The line containing "sc.render.engine = 'CYCLES'" marks the end: extract everything from the first line of the data through that line, exactly, with no pictures.

.....

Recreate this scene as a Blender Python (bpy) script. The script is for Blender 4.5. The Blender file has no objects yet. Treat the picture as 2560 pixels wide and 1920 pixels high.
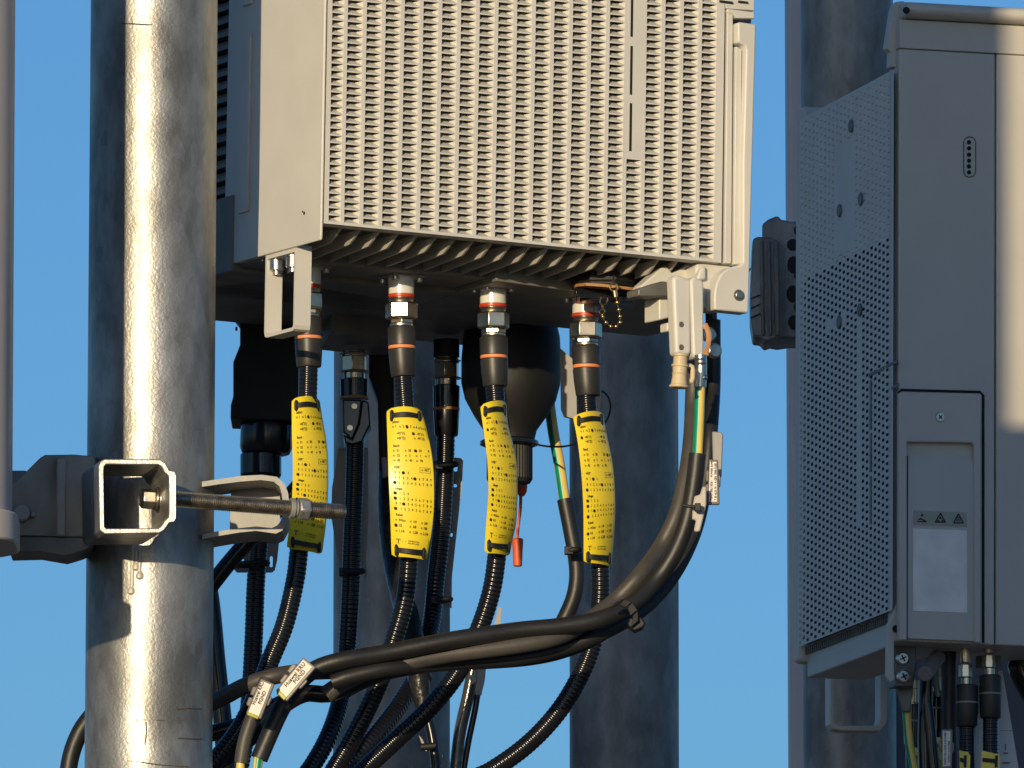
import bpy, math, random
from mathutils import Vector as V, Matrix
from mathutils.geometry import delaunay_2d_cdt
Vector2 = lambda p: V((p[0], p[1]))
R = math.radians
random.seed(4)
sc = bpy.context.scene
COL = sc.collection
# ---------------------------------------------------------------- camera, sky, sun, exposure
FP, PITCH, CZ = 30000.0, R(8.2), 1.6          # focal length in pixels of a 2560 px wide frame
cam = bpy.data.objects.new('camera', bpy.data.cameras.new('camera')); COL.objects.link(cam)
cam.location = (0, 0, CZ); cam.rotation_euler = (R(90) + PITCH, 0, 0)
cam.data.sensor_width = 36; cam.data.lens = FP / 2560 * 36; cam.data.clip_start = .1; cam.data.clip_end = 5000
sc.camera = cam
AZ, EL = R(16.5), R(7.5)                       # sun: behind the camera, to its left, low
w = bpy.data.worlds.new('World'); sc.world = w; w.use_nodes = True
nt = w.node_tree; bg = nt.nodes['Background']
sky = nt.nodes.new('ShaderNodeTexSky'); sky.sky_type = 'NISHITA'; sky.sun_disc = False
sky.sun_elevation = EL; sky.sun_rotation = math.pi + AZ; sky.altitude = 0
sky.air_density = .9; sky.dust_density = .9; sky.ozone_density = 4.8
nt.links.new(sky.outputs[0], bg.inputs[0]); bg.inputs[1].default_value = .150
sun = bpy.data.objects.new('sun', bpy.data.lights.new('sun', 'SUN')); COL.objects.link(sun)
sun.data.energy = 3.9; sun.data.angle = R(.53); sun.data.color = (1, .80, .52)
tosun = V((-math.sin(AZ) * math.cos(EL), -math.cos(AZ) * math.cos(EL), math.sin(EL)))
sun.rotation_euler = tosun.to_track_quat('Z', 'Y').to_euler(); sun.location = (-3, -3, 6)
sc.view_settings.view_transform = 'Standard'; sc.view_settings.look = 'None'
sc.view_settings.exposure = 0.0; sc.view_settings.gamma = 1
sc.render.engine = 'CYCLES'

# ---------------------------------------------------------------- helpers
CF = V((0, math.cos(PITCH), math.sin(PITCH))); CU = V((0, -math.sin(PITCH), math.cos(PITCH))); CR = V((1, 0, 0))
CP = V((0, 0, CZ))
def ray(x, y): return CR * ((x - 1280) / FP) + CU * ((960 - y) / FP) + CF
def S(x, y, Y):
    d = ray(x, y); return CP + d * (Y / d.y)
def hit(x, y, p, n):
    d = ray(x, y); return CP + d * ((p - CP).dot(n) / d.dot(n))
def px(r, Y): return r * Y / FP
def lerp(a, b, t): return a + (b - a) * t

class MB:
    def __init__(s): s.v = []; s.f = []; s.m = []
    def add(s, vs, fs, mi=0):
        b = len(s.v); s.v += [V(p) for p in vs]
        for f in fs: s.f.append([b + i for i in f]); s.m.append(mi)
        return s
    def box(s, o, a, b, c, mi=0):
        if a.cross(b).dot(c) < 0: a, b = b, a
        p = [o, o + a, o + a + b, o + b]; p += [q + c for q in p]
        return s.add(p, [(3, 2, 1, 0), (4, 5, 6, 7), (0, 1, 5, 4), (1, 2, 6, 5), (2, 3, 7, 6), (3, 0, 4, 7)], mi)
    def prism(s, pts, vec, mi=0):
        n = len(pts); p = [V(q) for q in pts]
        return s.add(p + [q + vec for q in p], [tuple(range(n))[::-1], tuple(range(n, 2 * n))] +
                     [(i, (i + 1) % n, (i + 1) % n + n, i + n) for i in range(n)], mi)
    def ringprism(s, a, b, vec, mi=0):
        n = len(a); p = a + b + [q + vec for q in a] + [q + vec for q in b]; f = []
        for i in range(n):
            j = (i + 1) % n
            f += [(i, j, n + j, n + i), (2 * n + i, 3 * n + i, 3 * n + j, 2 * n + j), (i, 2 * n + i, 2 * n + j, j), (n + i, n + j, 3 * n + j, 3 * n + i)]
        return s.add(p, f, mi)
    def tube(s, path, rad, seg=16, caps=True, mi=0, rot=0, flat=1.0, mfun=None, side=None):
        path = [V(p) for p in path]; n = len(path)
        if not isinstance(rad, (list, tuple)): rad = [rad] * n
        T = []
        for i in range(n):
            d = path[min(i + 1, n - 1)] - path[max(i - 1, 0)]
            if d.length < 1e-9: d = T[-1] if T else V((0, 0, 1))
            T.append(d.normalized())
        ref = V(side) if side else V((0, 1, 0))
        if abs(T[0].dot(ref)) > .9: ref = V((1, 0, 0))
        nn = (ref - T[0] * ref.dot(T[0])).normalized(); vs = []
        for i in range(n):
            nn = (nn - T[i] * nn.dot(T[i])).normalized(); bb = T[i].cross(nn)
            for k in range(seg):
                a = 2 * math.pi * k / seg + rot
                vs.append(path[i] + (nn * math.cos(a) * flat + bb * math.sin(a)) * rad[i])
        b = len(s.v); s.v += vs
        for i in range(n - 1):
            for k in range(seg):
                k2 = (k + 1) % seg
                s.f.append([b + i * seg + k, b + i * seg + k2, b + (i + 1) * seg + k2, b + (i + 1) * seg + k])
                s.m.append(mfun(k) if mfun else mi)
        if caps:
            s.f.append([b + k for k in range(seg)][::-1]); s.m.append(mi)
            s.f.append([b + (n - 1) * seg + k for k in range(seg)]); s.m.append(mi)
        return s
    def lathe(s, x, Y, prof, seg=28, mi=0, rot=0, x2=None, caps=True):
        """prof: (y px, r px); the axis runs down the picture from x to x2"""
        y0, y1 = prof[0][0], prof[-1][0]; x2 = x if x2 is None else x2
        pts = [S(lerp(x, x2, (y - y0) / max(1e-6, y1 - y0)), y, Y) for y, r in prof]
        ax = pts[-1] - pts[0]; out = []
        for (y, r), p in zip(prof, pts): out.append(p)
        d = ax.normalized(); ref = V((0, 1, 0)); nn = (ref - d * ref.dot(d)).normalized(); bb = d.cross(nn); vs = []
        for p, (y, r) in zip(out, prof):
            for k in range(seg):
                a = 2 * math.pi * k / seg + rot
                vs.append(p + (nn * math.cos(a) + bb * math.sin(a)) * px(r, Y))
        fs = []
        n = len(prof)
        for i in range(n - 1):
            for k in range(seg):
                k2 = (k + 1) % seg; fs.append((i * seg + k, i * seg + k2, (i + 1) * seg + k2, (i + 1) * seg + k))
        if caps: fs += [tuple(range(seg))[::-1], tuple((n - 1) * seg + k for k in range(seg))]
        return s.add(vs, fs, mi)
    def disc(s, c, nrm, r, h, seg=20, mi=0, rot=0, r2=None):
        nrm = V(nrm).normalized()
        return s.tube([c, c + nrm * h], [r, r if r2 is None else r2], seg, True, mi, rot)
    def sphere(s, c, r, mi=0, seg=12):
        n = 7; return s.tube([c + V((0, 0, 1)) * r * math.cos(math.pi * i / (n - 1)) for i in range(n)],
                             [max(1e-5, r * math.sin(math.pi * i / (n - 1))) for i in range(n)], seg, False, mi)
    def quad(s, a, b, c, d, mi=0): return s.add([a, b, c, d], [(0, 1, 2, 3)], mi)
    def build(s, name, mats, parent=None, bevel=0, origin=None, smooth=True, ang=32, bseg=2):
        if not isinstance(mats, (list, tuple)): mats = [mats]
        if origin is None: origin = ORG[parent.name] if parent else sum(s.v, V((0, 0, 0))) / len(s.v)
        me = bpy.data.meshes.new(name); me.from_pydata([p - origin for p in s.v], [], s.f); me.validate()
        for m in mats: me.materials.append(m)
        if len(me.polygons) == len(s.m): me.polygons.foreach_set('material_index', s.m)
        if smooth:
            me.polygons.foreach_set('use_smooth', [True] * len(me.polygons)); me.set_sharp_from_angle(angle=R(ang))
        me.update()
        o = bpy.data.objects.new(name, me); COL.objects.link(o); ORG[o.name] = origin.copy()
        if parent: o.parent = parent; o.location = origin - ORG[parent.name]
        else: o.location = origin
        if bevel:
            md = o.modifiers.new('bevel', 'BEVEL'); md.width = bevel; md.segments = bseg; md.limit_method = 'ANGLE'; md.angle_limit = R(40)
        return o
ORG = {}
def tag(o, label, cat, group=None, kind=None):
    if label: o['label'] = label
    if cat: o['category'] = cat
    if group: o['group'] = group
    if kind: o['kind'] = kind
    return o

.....

● **Complete answer**
Recreate this scene as a Blender Python (bpy) script. The script is for Blender 4.5. The Blender file has no objects yet. Treat the picture as 2560 pixels wide and 1920 pixels high.
import bpy, math, random
from mathutils import Vector as V, Matrix
from mathutils.geometry import delaunay_2d_cdt
Vector2 = lambda p: V((p[0], p[1]))
R = math.radians
random.seed(4)
sc = bpy.context.scene
COL = sc.collection
# ---------------------------------------------------------------- camera, sky, sun, exposure
FP, PITCH, CZ = 30000.0, R(8.2), 1.6          # focal length in pixels of a 2560 px wide frame
cam = bpy.data.objects.new('camera', bpy.data.cameras.new('camera')); COL.objects.link(cam)
cam.location = (0, 0, CZ); cam.rotation_euler = (R(90) + PITCH, 0, 0)
cam.data.sensor_width = 36; cam.data.lens = FP / 2560 * 36; cam.data.clip_start = .1; cam.data.clip_end = 5000
sc.camera = cam
AZ, EL = R(16.5), R(7.5)                       # sun: behind the camera, to its left, low
w = bpy.data.worlds.new('World'); sc.world = w; w.use_nodes = True
nt = w.node_tree; bg = nt.nodes['Background']
sky = nt.nodes.new('ShaderNodeTexSky'); sky.sky_type = 'NISHITA'; sky.sun_disc = False
sky.sun_elevation = EL; sky.sun_rotation = math.pi + AZ; sky.altitude = 0
sky.air_density = .9; sky.dust_density = .9; sky.ozone_density = 4.8
nt.links.new(sky.outputs[0], bg.inputs[0]); bg.inputs[1].default_value = .150
sun = bpy.data.objects.new('sun', bpy.data.lights.new('sun', 'SUN')); COL.objects.link(sun)
sun.data.energy = 3.9; sun.data.angle = R(.53); sun.data.color = (1, .80, .52)
tosun = V((-math.sin(AZ) * math.cos(EL), -math.cos(AZ) * math.cos(EL), math.sin(EL)))
sun.rotation_euler = tosun.to_track_quat('Z', 'Y').to_euler(); sun.location = (-3, -3, 6)
sc.view_settings.view_transform = 'Standard'; sc.view_settings.look = 'None'
sc.view_settings.exposure = 0.0; sc.view_settings.gamma = 1
sc.render.engine = 'CYCLES'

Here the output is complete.